Bir kaçı üstün zekalıydı.
Türkiye gerçekliğinde etkili bir çevrenin ikisine de nal toplattıracağı karşılaştırma. Yatırımınızı şaibeli devlet sınavlarına, işsiz üretim fabrikası üniversitelere değil gerçeklere uygun olacak şekilde doğru yerlere yapın gençler.
Saçma bir başlık ancak biliyorum bir çok kişinin kafasına takılmış bir konu. Öncelikle çaba ile yetenek birbirlerine karşıt kavramlar değildir, bu yüzden karşılaştırmak saçmadır. Yetenek, zihinsel ve fiziksel doğuştan yeterliliklerdir. Çaba ise bir hedefe ulaşmak için sarf edilen enerjidir. Karşılaştırılabilecek kavramlar değillerdir. Her ikisi de başarı için gereklidir. istediğin kadar çaba sarf et, ayakların yoksa yürüyemezsin. Veya istediğin kadar yetenekli ol, yürümeye hevesin yoksa yürümezsin.
Yani yetenek eşittir potansiyel, çaba eşittir enerji diyebiliriz. Eğer potansiyelini uyandıracak enerjiye sahip değilsen, başaramazsın. Ancak şöyle bir şey var, herhangi bir konuda ufak bile olsa bir çaba sarf edebiliyorsan, bu potensiyelinin, yani yeteneğinin olduğu anlamına gelir.
A kişisinin 10 potensiyeli(yetenek) ve 2 enerjisi(şaba) var diyelim, B kişisinin de 5 potensiyeli (yetenek) ve 5 enerjisi (çaba) var diyelim.
Sonuç şu şekilde olacaktır; A=10x2=20, B=5x5=25
Daha fazla çaba ile açığı kapatabilirsin.
Ancak burada unutulmaması gereken şudur; çaba ve yetenek karşıtlıklar değildir, onlar aynı denklemin, aynı düzeneğin parçalarıdır, biri bile olmaz ise söz konusu hedefe, başarıya ulaşamazsın.

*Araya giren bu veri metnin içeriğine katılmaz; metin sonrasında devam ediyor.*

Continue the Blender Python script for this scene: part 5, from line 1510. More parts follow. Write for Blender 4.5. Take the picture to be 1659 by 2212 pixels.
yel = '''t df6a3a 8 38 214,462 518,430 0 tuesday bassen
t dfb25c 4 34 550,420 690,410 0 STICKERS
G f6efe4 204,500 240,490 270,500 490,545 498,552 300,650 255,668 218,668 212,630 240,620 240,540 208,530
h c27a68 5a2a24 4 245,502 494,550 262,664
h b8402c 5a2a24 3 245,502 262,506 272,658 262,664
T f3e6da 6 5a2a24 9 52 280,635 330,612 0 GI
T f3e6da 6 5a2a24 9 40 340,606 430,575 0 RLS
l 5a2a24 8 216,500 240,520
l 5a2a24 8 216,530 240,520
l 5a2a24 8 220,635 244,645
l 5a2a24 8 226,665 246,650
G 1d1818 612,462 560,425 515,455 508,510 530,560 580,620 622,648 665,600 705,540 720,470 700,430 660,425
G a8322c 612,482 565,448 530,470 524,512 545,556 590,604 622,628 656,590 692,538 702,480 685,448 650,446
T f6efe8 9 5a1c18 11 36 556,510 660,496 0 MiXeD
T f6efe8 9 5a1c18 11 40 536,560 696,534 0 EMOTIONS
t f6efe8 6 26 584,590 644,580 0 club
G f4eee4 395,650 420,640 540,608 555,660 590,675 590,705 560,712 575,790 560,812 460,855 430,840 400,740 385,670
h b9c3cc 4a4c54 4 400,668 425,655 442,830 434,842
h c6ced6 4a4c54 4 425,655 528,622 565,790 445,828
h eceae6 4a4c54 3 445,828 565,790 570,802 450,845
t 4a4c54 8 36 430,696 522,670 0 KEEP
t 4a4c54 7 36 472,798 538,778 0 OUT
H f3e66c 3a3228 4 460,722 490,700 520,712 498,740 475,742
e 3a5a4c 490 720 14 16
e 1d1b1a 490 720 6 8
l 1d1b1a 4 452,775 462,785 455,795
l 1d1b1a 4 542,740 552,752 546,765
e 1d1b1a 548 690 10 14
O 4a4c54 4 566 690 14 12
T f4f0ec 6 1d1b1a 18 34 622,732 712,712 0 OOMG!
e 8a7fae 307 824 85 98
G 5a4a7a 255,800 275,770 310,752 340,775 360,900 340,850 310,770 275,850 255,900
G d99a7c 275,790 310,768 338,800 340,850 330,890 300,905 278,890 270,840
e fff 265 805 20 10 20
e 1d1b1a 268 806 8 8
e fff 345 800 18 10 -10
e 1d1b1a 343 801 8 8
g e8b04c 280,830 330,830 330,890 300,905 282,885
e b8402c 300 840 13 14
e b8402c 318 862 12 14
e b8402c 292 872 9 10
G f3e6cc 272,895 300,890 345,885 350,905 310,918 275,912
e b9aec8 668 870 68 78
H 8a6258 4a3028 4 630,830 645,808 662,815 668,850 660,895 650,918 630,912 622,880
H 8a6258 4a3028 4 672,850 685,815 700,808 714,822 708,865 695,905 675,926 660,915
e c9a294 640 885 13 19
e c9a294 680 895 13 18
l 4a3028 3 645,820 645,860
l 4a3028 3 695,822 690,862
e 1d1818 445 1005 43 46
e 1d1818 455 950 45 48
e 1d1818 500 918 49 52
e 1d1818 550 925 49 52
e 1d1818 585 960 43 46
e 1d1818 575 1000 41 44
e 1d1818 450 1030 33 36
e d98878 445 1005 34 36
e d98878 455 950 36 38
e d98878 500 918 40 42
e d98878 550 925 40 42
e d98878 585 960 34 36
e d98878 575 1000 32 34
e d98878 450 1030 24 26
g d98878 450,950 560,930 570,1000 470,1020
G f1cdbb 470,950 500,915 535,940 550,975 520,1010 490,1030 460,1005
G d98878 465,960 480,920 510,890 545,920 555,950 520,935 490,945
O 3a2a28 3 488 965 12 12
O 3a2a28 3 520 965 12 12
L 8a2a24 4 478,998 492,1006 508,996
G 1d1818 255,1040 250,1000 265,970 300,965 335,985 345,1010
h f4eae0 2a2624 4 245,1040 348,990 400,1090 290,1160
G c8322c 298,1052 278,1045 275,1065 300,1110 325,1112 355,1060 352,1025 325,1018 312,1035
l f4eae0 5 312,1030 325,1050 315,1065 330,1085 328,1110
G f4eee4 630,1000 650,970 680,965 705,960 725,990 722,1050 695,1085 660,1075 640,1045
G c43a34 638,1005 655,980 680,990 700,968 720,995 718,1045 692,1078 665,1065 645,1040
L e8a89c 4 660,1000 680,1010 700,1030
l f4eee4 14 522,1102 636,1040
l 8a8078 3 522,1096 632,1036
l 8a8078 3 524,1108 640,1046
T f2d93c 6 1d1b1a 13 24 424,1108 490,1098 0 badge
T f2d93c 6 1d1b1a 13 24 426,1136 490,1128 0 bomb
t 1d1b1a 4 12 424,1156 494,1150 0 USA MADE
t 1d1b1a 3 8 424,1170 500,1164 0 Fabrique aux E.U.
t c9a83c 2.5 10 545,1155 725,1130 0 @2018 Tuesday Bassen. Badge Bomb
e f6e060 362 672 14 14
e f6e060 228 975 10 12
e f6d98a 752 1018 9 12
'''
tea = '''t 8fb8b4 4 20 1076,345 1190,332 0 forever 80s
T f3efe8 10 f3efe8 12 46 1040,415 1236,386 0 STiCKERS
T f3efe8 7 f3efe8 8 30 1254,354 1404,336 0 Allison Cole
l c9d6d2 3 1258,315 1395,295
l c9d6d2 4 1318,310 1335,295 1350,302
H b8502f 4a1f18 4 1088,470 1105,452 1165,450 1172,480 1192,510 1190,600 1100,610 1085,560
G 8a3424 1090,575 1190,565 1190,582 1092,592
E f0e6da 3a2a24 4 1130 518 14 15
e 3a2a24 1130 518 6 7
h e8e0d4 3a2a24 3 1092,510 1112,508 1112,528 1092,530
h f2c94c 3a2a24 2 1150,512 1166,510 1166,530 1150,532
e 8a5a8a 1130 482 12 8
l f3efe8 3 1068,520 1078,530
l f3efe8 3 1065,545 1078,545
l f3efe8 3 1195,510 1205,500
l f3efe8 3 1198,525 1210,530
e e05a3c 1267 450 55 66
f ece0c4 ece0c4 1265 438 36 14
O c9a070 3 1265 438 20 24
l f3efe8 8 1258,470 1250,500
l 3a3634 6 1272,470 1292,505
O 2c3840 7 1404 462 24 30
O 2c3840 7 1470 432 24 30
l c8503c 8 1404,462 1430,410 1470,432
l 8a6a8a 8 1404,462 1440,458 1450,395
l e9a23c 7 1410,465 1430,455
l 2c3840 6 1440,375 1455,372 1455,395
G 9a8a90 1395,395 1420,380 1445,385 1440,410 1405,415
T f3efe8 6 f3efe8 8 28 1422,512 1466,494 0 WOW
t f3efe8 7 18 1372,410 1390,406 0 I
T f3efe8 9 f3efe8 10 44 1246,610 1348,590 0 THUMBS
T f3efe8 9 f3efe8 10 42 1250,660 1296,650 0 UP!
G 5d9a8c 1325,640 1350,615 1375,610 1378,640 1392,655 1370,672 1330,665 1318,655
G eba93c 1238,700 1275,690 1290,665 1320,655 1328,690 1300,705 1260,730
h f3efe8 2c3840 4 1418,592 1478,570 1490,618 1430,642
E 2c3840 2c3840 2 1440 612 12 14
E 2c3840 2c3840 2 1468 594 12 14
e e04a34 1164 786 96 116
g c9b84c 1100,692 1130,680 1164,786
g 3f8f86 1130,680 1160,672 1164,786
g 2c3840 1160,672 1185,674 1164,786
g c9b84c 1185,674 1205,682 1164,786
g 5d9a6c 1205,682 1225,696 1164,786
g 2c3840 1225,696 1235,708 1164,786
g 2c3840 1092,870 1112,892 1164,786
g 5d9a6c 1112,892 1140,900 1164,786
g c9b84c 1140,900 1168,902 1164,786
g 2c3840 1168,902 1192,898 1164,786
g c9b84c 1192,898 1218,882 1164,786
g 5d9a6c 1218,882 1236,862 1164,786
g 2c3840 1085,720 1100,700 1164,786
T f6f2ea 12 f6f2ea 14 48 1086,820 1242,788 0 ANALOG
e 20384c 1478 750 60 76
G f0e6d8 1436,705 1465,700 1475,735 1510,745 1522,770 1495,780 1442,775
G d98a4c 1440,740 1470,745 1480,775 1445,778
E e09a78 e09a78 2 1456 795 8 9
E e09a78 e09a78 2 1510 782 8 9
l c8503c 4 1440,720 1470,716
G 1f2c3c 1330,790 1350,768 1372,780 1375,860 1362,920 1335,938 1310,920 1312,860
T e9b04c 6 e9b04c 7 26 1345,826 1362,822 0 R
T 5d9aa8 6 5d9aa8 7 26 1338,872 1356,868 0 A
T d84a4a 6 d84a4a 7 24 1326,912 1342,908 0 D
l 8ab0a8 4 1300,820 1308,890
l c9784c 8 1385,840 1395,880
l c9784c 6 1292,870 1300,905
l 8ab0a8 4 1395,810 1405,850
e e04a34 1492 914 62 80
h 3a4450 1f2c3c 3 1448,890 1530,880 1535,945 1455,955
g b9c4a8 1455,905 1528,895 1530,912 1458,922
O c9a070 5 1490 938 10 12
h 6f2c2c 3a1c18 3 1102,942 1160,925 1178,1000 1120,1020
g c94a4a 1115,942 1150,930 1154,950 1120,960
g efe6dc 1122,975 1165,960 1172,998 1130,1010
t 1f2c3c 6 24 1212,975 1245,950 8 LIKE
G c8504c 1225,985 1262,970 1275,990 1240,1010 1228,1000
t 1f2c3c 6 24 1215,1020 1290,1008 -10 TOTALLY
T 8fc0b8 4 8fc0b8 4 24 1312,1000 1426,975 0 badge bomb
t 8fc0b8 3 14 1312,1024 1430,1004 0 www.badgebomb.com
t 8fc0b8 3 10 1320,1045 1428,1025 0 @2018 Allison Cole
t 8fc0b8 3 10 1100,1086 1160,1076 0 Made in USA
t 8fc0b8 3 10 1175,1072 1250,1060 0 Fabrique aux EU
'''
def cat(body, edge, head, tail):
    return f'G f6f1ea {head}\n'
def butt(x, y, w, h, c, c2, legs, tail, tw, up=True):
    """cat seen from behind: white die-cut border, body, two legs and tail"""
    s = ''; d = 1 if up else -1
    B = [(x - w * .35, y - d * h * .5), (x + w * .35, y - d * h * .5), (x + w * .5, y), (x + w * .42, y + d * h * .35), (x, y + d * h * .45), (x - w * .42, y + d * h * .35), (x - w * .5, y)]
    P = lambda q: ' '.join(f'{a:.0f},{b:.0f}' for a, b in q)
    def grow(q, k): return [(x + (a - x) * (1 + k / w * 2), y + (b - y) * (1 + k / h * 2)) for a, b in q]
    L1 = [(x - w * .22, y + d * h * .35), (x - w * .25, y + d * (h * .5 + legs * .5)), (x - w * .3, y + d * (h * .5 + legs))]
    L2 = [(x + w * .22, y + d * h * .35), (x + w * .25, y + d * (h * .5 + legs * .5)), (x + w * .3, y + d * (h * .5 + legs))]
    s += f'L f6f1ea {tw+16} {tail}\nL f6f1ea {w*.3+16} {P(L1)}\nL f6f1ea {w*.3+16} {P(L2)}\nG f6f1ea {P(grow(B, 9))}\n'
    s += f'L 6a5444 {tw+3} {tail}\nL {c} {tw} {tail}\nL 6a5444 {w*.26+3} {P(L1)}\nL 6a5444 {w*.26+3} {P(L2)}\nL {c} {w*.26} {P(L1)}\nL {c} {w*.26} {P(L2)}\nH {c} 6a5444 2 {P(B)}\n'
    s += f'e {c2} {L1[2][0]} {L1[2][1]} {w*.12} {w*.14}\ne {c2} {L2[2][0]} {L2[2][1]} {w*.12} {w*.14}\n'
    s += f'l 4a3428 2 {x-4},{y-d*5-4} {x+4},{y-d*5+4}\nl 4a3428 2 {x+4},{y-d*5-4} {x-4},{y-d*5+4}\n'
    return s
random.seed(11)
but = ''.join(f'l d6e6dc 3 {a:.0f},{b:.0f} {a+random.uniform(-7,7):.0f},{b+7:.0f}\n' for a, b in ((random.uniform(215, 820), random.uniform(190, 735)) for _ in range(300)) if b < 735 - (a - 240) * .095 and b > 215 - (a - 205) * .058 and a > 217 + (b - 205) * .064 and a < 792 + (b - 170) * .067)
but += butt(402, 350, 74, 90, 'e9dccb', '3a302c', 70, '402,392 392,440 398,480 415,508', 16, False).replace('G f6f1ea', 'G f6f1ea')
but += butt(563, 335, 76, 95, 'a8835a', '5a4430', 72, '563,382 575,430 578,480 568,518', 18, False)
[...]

Ve eğer bir konuda çaba sarf edebiliyorsan, az veya çok yatkınlığın, yeteneğin vardır. Ancak gereken çaba aşırı fazla da olabilir, orta da olabilir, kişiye göre değişir. Mesele söz konusu başarı için o kadar enerjiyi harcayıp harcamayacağını seçmektir.
edit: ve bazı diğer kullanıcılarında dediği gibi, başarıya ulaşma denkleminde sadece yetenek ve çaba yoktur, ayrıca şans, zaman, mekan, kültür, bilgi ve benzeri bir sürü başka faktörde vardır, ve her bir hedefe göre gerekliliklerde değişecektir, yani denklem her zaman aynı değişkenler üzerinden ilerlemez.
Çok çalışmanın her zaman yetenekli olmaktan daha iyi olduğunu düşünüyorum. Ama bazı alanlar var ki, yetenek olmadan ne kadar çalışırsan çalış başarılı olmak çok zor.